Here is some info I received from Cascade Yachts on a possible replacement of the deck for my 32.

Hi George,

Thanks for thinking of us. You are not facing an easy task anyway you look at it.

I am not sure as to the extent of the damage your deck has sustained, but it may be best to carefully replace the damaged areas. By carefully, I mean to salvage anything possible for patterns for the new wooden components. Don't worry about the deck that is solid.

When you are done with the wood working, glass over the plywood with a couple of layers of 8-10 oz cloth. You may want to put a layer over the entire deck for good measure.

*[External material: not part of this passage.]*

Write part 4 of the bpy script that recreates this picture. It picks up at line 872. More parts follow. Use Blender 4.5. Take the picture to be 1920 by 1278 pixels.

If you want a fiberglass deck and house, we can use our molds to make a Cascade 29 or 36 top. Our Cascade 29 is approx. 29' LOD X 8'2" BEAM (a new 29 top would be about $15,000). Our Cascade 36 is about 36' LOD X 10' BEAM (a new 36 top is about $23,000). We had one customer put a 36 top on a 29 with the clever use of a saw and more fiberglass!

We can build custom plugs, molds, etc.; non are inexpensive. A mold can run between two and three times the cost of the finished part. We do nothing on speculation. If the Mariner Owner's Assoc. wants a Mariner deck mold, they need to hire us to do it. The best plug (to make the mold) is another Mariner.

Hope this helps.
Stu Whitcomb

I'm wondering if other have considered getting a company to pop out a entire deck for the 31/32 as it might be a easier but more expensive way to go.